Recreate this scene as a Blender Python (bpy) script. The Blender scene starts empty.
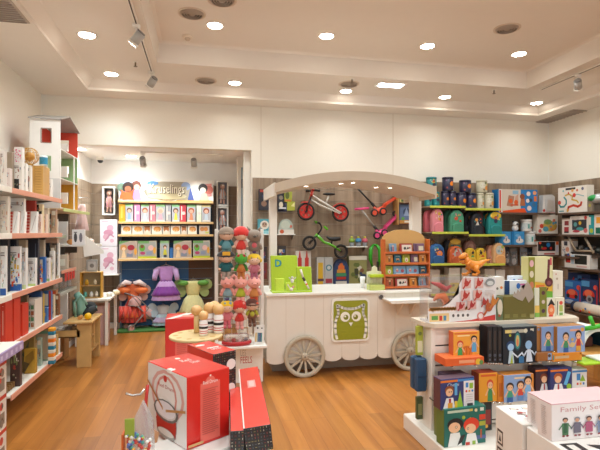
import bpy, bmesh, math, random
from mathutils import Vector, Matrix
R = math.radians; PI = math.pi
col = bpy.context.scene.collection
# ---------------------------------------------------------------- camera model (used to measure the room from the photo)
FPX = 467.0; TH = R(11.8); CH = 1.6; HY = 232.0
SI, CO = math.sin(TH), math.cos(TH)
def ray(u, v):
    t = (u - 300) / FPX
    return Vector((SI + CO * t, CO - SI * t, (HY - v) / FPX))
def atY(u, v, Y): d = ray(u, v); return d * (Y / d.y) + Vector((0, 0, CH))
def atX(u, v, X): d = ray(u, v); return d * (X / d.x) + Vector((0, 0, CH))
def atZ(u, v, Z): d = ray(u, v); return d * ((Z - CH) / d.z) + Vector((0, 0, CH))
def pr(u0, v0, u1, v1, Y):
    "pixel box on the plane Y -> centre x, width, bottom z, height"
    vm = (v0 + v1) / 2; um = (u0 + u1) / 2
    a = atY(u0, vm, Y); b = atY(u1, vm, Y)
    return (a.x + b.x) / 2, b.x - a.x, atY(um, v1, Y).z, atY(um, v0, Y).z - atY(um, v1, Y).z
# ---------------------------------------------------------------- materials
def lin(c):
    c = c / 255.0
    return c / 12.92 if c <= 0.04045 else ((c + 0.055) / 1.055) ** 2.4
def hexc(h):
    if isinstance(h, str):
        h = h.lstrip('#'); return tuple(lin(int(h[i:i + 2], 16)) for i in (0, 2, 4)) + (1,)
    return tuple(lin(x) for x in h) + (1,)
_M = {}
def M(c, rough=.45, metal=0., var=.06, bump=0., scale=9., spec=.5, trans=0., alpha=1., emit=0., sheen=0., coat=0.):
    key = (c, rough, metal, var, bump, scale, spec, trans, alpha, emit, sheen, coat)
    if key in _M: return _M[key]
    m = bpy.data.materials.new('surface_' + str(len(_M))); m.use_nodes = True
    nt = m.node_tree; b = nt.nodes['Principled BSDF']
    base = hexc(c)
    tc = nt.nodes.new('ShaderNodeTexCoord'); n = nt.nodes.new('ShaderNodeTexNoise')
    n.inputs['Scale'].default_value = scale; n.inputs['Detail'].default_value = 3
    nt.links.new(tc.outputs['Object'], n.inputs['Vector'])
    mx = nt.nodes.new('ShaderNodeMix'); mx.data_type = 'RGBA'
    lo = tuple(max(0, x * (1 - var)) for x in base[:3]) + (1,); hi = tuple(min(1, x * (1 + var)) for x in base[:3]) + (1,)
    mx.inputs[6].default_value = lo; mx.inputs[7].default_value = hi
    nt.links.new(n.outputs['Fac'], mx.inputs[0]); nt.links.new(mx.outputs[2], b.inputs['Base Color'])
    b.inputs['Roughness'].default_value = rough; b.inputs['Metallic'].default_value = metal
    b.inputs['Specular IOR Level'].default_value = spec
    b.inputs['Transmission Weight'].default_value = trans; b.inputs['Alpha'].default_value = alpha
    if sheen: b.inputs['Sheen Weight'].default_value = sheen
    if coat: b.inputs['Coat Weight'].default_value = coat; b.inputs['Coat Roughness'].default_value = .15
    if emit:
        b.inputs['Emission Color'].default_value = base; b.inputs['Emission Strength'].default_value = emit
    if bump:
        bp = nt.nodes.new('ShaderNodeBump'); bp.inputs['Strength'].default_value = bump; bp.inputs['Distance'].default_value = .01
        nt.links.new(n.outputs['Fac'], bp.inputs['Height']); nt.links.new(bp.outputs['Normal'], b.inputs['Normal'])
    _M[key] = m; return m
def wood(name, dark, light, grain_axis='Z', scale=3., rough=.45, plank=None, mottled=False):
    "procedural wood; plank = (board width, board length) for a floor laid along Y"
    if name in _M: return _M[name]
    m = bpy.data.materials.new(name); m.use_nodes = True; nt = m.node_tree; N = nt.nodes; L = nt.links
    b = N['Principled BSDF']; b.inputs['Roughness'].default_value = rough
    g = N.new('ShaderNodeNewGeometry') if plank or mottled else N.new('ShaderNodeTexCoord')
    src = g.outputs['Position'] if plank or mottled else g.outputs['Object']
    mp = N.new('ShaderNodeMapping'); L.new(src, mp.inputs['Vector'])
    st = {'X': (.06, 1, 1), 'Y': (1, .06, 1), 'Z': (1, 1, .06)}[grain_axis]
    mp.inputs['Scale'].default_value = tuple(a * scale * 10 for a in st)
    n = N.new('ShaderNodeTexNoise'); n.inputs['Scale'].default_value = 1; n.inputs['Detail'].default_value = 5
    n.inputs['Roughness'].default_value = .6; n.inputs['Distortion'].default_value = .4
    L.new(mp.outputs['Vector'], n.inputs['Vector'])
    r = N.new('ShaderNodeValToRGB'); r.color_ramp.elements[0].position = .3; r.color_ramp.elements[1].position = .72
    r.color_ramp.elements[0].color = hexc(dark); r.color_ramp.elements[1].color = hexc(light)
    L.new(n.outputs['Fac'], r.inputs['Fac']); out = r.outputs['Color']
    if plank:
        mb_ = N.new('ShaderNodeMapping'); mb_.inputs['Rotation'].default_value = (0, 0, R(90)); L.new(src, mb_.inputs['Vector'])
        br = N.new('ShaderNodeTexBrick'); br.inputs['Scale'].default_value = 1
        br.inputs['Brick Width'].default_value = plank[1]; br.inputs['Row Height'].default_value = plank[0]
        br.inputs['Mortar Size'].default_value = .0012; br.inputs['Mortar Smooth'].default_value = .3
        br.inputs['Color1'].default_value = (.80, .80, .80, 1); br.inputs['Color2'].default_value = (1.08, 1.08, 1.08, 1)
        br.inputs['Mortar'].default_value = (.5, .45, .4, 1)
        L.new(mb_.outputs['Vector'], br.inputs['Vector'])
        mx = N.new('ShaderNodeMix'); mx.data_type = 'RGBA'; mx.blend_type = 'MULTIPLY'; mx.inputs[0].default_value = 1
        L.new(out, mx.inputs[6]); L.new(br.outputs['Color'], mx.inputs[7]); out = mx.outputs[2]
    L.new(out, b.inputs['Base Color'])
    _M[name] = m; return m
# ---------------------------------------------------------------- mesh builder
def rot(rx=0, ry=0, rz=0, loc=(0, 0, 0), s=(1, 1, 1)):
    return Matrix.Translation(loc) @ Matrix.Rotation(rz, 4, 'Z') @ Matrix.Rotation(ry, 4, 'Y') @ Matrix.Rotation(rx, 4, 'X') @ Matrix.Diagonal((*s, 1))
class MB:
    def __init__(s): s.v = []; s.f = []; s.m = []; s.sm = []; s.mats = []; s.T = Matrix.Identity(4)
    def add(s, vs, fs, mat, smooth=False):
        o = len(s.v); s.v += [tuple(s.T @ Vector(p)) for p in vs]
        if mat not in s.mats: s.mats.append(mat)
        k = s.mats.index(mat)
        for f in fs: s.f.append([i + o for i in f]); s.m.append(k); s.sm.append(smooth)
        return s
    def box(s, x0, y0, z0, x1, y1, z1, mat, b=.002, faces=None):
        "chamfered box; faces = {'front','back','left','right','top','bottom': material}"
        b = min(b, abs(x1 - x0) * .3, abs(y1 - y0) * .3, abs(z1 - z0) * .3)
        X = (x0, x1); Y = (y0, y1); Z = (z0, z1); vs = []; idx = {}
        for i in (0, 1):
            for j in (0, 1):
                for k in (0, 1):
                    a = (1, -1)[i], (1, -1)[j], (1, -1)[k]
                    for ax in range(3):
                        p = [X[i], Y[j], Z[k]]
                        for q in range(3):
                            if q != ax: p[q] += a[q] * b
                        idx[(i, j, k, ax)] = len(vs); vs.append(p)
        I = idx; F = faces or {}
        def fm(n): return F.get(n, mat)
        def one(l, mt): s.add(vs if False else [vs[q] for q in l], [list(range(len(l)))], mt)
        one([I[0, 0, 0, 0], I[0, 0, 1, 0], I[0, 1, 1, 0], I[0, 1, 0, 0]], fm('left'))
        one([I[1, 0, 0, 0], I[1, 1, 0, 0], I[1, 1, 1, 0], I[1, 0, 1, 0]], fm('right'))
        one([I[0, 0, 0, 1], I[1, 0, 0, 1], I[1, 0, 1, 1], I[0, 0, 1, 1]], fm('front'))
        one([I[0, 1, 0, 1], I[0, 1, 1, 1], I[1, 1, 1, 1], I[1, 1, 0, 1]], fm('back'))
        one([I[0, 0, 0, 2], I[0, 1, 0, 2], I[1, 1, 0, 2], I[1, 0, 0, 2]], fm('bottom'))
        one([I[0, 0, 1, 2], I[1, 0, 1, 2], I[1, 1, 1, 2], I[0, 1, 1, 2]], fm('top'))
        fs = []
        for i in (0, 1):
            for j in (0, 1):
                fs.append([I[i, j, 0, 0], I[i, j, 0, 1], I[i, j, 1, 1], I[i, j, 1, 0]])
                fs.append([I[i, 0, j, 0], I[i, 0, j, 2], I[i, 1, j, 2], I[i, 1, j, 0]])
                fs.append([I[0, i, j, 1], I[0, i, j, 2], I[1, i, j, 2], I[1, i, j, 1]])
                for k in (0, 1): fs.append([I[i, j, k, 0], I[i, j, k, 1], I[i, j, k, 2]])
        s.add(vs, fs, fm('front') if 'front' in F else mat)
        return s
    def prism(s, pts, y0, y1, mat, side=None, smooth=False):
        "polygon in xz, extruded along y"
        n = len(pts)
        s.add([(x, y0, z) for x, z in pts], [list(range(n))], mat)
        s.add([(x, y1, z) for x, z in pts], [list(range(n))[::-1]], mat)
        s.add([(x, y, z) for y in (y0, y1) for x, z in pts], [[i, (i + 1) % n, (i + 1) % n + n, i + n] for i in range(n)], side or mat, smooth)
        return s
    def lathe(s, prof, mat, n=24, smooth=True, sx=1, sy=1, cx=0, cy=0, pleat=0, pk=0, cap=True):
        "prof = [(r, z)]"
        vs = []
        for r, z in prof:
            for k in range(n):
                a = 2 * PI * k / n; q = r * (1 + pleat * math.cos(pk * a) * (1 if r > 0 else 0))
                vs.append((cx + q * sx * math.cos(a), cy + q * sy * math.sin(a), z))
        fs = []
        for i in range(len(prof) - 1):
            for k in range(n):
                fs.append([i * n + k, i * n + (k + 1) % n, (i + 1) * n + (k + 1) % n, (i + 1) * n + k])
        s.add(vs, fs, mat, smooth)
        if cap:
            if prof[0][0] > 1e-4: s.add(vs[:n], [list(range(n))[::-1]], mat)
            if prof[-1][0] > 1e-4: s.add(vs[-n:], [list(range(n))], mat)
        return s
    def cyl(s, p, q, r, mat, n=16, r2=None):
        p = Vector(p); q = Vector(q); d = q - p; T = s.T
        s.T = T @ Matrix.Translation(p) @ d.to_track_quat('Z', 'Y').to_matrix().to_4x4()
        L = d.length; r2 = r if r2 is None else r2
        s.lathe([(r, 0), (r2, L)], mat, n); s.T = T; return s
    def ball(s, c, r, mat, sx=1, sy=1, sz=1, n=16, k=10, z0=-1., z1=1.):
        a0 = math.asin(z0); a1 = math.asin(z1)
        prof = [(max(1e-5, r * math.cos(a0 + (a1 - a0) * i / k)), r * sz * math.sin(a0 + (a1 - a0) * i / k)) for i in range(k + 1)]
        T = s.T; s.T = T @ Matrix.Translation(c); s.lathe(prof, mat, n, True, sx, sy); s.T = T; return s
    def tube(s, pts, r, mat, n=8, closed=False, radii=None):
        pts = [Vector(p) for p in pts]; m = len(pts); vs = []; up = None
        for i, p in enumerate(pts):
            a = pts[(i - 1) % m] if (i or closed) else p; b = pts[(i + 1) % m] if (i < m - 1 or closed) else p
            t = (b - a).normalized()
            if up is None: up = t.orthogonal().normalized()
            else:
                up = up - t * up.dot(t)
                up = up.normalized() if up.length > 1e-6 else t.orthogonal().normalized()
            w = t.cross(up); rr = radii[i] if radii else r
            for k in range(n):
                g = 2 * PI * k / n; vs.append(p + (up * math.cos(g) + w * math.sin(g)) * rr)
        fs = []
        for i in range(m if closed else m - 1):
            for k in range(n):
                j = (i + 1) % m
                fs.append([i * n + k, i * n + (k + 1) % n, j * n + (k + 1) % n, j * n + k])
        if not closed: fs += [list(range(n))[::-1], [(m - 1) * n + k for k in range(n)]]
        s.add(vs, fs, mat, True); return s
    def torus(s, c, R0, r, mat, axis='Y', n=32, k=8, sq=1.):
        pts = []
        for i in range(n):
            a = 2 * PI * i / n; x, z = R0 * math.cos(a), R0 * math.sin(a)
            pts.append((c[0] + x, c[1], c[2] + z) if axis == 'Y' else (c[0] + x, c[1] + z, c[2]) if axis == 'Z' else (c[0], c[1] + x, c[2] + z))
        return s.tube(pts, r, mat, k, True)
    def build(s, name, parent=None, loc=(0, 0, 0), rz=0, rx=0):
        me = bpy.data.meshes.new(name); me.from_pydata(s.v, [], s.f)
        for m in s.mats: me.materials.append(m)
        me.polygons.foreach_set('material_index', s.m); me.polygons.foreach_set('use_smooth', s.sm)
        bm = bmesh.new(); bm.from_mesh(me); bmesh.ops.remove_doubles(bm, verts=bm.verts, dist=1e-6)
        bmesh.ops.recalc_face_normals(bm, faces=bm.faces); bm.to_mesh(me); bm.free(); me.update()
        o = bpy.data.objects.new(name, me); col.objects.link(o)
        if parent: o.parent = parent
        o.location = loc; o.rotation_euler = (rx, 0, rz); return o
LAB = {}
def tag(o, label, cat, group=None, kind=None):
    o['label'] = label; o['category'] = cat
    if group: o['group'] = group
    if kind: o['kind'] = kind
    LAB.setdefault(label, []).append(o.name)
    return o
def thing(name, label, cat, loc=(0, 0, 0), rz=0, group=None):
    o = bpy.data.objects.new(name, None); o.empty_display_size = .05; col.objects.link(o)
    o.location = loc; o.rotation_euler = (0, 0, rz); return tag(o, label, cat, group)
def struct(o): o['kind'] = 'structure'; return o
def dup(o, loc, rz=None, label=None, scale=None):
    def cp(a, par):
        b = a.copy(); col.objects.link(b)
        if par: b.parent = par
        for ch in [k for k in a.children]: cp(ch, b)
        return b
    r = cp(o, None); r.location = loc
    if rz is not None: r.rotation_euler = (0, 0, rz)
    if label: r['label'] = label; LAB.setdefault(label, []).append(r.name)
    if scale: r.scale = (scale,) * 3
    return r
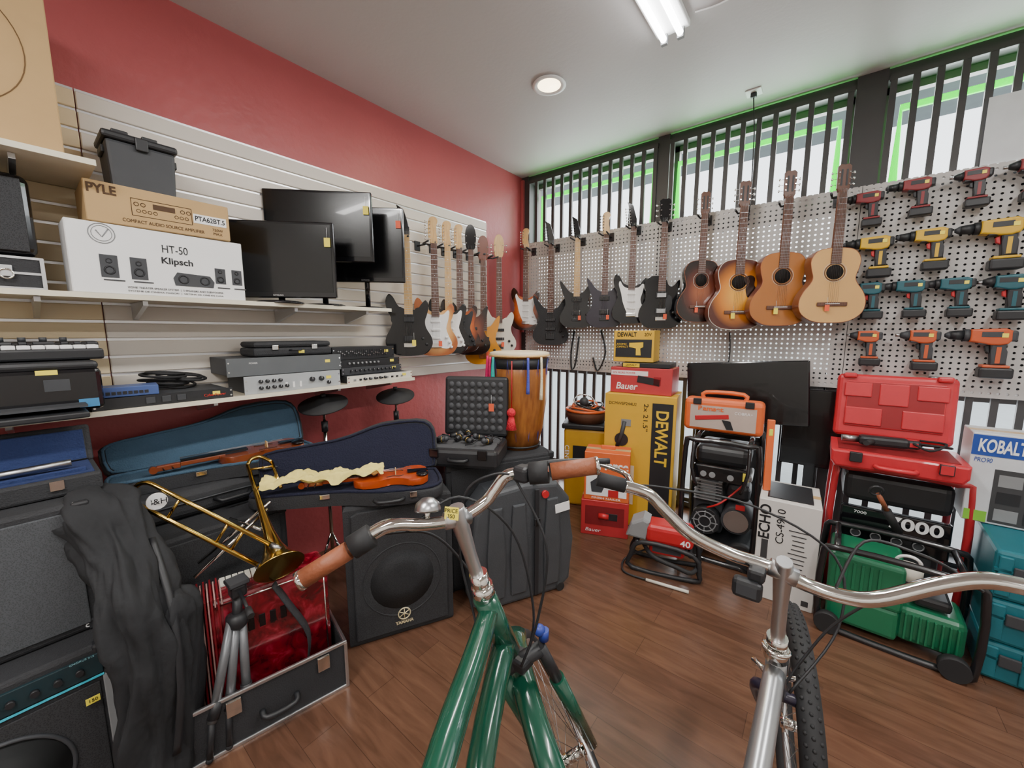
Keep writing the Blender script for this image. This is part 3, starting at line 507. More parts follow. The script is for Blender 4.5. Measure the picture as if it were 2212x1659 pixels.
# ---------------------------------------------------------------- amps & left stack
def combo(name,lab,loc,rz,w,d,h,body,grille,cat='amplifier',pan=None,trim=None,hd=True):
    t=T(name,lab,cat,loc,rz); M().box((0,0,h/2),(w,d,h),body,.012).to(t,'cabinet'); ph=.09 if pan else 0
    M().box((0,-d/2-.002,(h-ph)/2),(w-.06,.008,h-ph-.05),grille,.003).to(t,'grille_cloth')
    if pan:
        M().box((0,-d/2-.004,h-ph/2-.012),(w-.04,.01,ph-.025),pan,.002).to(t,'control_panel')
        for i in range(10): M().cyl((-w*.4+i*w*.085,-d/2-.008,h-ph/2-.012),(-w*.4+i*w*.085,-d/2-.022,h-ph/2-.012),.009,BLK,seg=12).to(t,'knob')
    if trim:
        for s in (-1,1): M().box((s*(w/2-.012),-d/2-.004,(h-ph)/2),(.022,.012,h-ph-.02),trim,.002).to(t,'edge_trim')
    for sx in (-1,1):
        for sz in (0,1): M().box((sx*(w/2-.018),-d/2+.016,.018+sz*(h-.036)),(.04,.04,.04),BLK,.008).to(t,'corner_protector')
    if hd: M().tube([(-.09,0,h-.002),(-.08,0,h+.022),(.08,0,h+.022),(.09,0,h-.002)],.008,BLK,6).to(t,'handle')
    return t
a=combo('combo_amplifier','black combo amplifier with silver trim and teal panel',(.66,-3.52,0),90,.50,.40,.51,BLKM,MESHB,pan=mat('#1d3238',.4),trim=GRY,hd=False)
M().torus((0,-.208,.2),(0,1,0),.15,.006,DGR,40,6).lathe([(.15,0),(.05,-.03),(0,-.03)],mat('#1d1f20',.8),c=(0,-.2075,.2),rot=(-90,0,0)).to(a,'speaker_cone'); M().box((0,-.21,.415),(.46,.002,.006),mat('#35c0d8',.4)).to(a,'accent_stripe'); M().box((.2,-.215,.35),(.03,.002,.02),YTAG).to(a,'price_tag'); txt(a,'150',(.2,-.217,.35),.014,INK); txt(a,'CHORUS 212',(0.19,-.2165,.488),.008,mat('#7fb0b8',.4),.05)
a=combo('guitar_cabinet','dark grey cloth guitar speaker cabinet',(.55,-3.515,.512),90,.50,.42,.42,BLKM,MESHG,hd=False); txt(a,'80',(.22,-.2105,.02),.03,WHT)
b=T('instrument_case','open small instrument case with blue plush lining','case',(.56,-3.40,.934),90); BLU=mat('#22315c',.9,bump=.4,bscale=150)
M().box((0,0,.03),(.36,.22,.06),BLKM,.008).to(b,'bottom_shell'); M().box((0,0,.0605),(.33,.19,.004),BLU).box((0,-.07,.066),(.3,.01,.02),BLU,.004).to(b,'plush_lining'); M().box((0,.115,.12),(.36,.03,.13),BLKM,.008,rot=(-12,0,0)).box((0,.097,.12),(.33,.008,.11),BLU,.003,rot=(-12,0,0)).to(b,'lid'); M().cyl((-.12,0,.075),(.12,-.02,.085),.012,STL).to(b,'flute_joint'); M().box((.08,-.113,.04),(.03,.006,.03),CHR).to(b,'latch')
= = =
Filter the records above for lines containing the word "script", and copy those lines.

■ Solution for this task
Recreate this scene as a Blender Python (bpy) script. The Blender scene starts empty.
Keep writing the Blender script for this image. This is part 3, starting at line 507. More parts follow. The script is for Blender 4.5. Measure the picture as if it were 2212x1659 pixels.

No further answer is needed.